Utah Valley State College donors - who vote with their pocketbook and are upset the Bush-bashing filmmaker is coming to the Orem campus - are saying yes.
Hal Wing, a businessman and former Springville mayor, has yanked a $1.4 million art collection and nearly that much in cash promised for the school. Others are threatening to withhold millions more due to the Michael Moore invitation. One resident refuses to attend his grandson's spring graduation from UVSC, a school spokesman says, and parents are threatening to send their kids elsewhere.
"They've kicked over a beehive," said Wing, who is now sending his art and endowment to Brigham Young University instead. "You don't spit into the wind. It just doesn't make sense."
But the brouhaha over the liberal lightning rod's Oct. 20 appearance in conservative Utah County has reverberated over the mountain into Park City, where a woman with no ties to the school is coming to its defense.
"I'm only sending $100, but to me, it's the principle of it," said Wendy Steinle, a Park City resident who cut a check to UVSC this week. "My donation is a show of support for the courage of the student government to stand up for the enduring principles of democracy."
Controversy over the "Fahrenheit 9/11" moviemaker seems to have shifted arenas - from the political to the financial.
"I've received numerous e-mails, many anonymous, saying, 'I will never donate to campus again,' " UVSC spokesman Derek Hall said Wednesday.

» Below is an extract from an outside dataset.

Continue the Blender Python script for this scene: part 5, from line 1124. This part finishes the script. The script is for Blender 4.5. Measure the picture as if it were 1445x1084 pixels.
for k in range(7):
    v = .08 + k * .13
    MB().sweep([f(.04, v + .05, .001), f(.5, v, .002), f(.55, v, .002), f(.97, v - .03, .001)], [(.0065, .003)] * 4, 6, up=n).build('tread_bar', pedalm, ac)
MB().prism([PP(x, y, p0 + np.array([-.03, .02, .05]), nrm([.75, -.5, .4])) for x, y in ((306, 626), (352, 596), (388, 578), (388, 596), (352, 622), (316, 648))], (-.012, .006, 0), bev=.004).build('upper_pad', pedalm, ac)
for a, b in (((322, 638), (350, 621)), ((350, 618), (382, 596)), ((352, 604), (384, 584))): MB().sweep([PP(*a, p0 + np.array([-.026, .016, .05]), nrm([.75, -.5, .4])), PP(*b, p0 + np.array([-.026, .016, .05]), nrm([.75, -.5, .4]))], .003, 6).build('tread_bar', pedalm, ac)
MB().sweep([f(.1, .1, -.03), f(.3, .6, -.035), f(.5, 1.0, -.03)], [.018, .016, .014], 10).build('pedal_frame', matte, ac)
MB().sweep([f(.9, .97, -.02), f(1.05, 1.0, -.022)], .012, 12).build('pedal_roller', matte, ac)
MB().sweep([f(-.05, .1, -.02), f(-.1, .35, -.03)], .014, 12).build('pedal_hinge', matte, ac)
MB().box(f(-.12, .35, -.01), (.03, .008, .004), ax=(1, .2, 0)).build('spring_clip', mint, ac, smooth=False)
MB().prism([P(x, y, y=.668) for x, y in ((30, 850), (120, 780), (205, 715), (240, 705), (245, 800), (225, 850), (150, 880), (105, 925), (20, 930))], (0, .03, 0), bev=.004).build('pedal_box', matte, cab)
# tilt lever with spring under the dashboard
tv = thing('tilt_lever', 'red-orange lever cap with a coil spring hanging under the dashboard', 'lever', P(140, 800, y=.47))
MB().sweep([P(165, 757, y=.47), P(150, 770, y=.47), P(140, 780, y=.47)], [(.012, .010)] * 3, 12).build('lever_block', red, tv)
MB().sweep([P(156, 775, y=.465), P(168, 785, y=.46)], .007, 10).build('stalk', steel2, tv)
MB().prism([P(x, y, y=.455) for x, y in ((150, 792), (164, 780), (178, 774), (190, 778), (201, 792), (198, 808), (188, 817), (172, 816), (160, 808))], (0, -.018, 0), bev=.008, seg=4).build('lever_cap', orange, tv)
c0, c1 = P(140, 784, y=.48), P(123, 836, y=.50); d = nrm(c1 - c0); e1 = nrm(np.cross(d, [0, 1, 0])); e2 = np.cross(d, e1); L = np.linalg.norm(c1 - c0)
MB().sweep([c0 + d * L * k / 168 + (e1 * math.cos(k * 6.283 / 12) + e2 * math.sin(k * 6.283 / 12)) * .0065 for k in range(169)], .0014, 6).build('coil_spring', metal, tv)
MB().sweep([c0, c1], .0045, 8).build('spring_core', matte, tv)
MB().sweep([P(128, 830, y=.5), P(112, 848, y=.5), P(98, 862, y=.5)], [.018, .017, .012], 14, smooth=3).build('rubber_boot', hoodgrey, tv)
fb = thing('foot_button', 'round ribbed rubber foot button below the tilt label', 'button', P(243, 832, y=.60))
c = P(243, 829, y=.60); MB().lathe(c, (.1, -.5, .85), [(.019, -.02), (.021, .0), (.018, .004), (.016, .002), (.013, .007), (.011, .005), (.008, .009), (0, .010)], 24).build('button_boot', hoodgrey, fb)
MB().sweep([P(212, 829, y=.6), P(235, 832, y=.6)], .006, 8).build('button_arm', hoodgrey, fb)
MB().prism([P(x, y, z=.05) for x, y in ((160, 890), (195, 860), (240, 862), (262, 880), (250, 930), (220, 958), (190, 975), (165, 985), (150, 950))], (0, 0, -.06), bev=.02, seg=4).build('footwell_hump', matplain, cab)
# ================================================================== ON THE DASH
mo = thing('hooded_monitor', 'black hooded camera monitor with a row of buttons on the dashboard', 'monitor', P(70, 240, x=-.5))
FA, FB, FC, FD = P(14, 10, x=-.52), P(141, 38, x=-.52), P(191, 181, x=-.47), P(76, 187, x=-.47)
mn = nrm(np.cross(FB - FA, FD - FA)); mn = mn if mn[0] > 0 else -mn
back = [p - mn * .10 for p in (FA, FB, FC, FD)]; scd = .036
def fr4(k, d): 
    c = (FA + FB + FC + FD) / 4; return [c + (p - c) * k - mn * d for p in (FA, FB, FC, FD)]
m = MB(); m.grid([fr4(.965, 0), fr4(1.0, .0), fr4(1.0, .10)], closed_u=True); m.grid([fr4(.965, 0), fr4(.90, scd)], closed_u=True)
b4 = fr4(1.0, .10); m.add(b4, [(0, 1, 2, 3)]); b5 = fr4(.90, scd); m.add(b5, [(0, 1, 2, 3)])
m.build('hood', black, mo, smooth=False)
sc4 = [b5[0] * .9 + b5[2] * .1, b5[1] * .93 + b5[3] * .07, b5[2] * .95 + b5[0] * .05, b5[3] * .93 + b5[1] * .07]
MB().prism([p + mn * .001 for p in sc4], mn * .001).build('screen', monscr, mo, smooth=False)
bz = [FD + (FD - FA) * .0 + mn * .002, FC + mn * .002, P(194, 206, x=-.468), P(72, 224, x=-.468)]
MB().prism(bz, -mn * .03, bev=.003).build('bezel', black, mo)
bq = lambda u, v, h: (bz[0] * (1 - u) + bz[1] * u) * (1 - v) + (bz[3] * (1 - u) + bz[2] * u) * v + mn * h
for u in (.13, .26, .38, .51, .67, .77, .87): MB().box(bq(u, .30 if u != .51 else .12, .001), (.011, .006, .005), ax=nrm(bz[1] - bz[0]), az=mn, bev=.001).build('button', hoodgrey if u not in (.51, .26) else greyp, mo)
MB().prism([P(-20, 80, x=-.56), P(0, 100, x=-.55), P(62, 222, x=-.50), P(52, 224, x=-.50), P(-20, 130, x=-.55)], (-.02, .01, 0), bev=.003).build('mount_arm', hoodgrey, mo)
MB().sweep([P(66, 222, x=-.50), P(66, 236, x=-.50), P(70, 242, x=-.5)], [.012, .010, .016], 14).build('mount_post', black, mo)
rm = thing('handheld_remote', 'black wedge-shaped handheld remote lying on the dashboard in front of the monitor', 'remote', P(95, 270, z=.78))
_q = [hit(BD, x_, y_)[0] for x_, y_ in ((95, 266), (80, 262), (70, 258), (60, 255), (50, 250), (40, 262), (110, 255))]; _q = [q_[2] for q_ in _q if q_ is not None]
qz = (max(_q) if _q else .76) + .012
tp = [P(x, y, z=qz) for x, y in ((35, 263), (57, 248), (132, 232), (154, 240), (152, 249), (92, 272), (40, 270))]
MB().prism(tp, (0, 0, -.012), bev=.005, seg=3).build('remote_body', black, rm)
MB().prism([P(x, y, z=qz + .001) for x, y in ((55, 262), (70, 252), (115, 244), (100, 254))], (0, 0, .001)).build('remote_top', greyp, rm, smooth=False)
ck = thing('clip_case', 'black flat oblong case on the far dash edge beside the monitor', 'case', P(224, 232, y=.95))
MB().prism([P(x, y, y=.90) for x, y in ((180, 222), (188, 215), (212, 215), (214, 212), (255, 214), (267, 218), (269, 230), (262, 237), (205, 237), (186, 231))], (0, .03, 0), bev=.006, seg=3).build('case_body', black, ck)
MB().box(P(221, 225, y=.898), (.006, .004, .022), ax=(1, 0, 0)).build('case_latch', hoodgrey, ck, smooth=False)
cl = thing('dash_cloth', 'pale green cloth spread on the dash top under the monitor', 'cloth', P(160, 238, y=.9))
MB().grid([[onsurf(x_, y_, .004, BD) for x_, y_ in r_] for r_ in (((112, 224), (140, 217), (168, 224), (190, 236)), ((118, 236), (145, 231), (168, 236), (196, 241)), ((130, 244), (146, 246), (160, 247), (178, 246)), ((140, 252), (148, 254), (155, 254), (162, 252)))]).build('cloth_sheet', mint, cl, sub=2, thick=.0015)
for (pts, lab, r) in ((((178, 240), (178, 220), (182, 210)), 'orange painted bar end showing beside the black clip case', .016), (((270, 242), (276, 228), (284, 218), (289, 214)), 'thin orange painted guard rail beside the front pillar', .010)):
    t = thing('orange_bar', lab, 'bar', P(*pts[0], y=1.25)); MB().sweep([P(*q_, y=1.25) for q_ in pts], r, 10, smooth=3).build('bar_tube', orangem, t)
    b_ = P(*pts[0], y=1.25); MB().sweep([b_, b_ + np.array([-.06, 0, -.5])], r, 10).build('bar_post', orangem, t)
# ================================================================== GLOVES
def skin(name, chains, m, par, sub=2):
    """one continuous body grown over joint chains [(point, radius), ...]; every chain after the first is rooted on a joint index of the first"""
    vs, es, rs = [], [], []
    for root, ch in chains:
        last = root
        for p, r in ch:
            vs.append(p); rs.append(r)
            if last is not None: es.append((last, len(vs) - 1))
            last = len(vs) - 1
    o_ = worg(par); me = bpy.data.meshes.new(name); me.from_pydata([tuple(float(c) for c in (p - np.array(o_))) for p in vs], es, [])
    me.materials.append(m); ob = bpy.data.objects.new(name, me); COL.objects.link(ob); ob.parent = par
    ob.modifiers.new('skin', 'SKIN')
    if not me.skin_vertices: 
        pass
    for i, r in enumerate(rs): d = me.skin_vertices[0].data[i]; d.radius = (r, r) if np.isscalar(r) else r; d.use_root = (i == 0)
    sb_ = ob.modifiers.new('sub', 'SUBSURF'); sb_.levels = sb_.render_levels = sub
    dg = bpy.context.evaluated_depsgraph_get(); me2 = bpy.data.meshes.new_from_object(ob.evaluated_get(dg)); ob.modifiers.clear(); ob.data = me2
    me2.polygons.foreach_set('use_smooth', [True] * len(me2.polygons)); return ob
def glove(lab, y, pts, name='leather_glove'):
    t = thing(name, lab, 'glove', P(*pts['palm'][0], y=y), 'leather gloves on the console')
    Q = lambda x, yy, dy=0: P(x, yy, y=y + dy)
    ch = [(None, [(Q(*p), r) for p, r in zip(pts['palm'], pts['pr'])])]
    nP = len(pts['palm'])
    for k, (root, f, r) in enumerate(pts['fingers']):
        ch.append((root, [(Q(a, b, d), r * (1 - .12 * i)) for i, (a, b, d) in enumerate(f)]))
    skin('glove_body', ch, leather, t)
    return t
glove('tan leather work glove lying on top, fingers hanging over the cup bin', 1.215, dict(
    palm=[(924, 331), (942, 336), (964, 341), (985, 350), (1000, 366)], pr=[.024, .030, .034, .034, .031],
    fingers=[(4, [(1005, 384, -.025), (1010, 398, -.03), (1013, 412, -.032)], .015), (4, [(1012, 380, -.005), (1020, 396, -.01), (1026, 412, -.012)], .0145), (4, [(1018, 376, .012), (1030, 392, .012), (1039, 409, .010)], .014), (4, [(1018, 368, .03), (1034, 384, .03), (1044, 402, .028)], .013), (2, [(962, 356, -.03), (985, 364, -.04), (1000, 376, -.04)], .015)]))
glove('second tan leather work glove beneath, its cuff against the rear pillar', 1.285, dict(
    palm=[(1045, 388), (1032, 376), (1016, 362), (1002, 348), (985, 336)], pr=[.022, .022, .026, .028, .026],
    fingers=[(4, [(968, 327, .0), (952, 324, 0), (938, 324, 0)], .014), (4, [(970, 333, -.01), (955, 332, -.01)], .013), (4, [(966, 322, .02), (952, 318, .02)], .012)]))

RSVPs for an upcoming $125 black-tie dinner and golf tournament fund-raiser, he acknowledged, have been sluggish.
If enough private money dries up, it could spell disaster for the public school, which receives the lowest percentage of state tax funding out of Utah's nine public colleges and universities, according to Mark Spencer, associate commissioner for finance with the state Board of Regents.
"They grew at a time when state funding wasn't keeping up as well," Spencer said.
And state legislators, steamed about the Moore appearance, may take a whack at UVSC's funding in January. Some already have threatened the school's plan to build a $32.5 million Digital Learning Center, seen as a vital cog at Utah's fastest-growing college with 24,000 students and counting.
Either way, private donations are "extremely important to us," explained Tom Heal, director of the UVSC Foundation. "I'm hoping this was a first reaction that will pass."
Dan Garcia, a senior who hopes to teach at the college one day, doubts it. He worries the Moore invitation will wreak far-flung financial harm among the college's "staunchly conservative" donors.
"I highly doubt that this is something that will just die tomorrow or next month or next year," he said. "They tend to have strong memories."
Garcia fears UVSC's fund-raising capability could be set back 10 years, "closer to community-college status."
That's a shame, Steinle says.
"It's very alarming to me that people think that because they are conservative, everyone in their community is conservative," she said. "Any publicly funded institution has a duty to reflect well-rounded views on issues."
But Wing refuses to spend his fortune on a school he accuses of hosting an "ultra-radical" even though it scheduled conservative commentator Sean Hannity to appear Oct. 11 to balance the speaker slate.
The student government "made a statement and it backlashed in this state," he said. "I voted the only way I know how to vote."